It depends what you mean by their clocks both being at noon when they're at positions A and B, and their speeds differing by 161,000 miles per second. By the way the question was stated, I'll assume you meant their positions were measured _in an outside observer's frame_, i.e., at noon in the outside observer's frame ship A is at position A and ship B is at position B. We can also assume ship A sync's up its clock to read noon in its _own frame_ when it's at point A, and similarly for ship B. (It is impossible for both ships to see both clocks at noon at once.
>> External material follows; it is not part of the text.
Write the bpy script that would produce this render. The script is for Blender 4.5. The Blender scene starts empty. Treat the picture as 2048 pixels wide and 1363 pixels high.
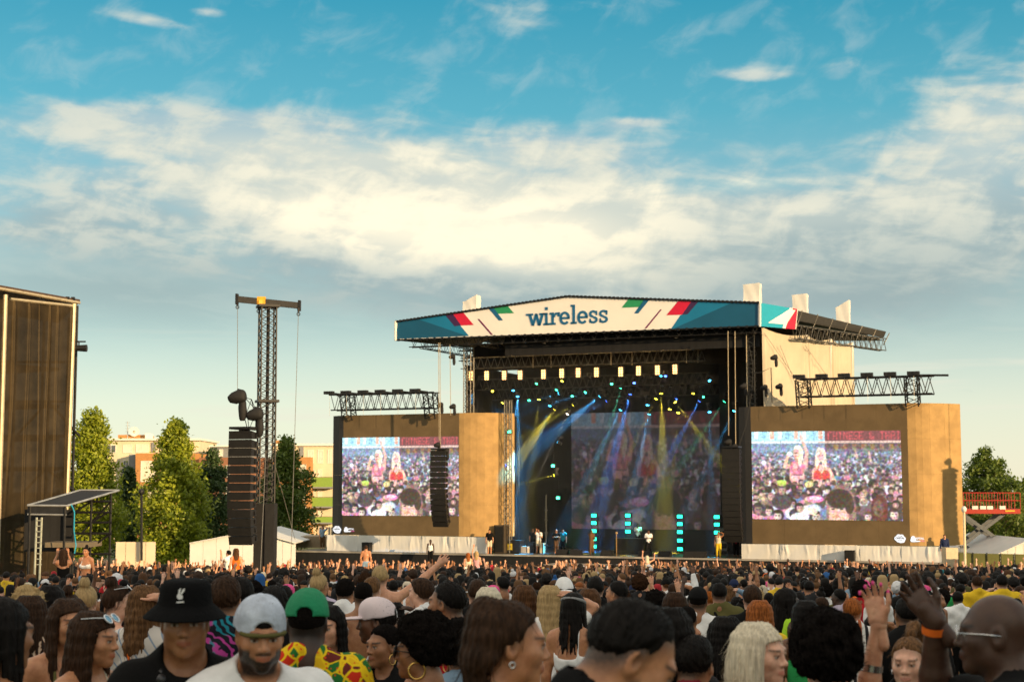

If ship A sees both clocks at noon at one time, then ship B won't, and vice versa.)

As for what frame their relative speeds are measured in, it sounds like you meant the ships' frames, i.e. ship A sees ship B moving towards it at 161,000 miles per second, and ship B sees ship A moving towards it at 161,000 miles per second. Then the $\gamma$ factor between the two frames is about $2$, meaning time _appears_ to move half as fast for one ship as measured from the other. Unfortunately, having specified their relative speed in their own frames doesn't specify it in the outside observer's frame. This is what matters, since the outside observer's frame is the frame in which both their clocks were seen reading noon at once.

If one ship is moving faster than the other in this frame (the outside observer's frame), then its clock will elapse less time than the other's, in this frame.